• Hi all,

    My apologies if this is in the wrong place, or has already been covered. I did a quick search and couldn’t find anything that matched my query.

    I am looking to modify the default text of our site’s “Password Protection page”, and I know it’s possible thanks to this FAQ, but my query is a little more specific. I would like to place a Form I have specially created into the page, to act as a kind of form-gate for us. Essentially a visitor will be required to fill in the form, and I can then forward them the password to progress further into the site.

    For starters, is this even possible? And secondly, assuming it is possible, does anybody know if the confirmation will show properly, or will it freak out slightly due to the nature of the Password Protection page.

    Many thanks for your responses in advance!

Viewing 3 replies - 1 through 3 (of 3 total)
  • Moderator bcworkz

    (@bcworkz)

    You can use the ‘the_password_form’ filter to return any sort of form HTML you want. If you will eventually still let WP verify the password and grant access, the password field when posting to wp-login.php?action=postpass must be named ‘post-password’.

    Before that happens, you could have your initial form post to whatever code page you want that can handle forwarding the password or whatever other actions you want to take.
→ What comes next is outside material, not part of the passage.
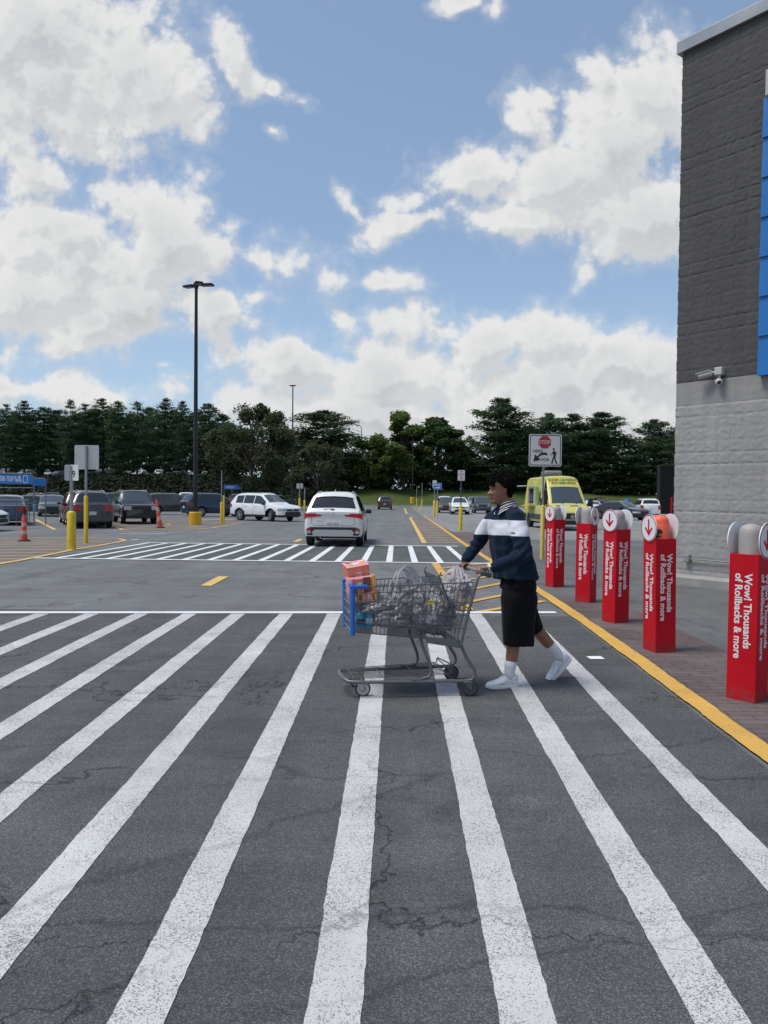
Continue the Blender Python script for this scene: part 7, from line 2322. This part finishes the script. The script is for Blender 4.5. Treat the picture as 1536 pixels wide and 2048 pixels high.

If this code page is to use WP functions, your options of what the form submits to are limited. You can use AJAX, post to a WP page based on a custom template, or post through /wp-admin/admin-post.php. You cannot post to your own PHP code page if you want to use WP functions.

    As long as you conform to these guidelines, there will not be any freaking out on WP’s behalf ??

    Thread Starter jonrolph

    (@jonrolph)

    bcworkz,

    Thank you for your response. Just to clarify, those instructions will allow me to replace the Excerpt with a custom made Gravity Form (I realise that I didn’t clarify what type of Form it was) successfully?

    Moderator bcworkz

    (@bcworkz)

    I’m not familiar with gravity forms, but yes, I believe the filter hook can return a gravity form. I assume the forms normally appear through the use of a shortcode? Then your filter callback can get the form with something like $form = do_shortcode('[gravity_form id=3]'); My shortcode syntax is merely a guess, but the overall concept is valid.

    I’m guessing gravity forms send form submits as emails, or can the submits go to a code page, or either or? If it delivers emails where you collect the information, then send the user the password, you would need to actually send a link with a specific URL parameter so your filter callback can decide whether it should return the initial gravity form or return the default password field.

    It may be possible to have a two part gravity form with both a password field and the initial data fields. If the user has a password, they only need to fill in the one field. Some JavaScript will be necessary to change what happens to the form submit should the user use the password field, you do not want that sent as an email!

    If you’re going to be sending links instead of just passwords, it’d be even nicer to have the link simply deliver the content without having to enter a password. For this to work, I think you need a custom variation of the_content() that checks for a security token instead of a password. I don’t see anyway for the usual post_password_required() to work off an URL parameter, it’s cookie based only.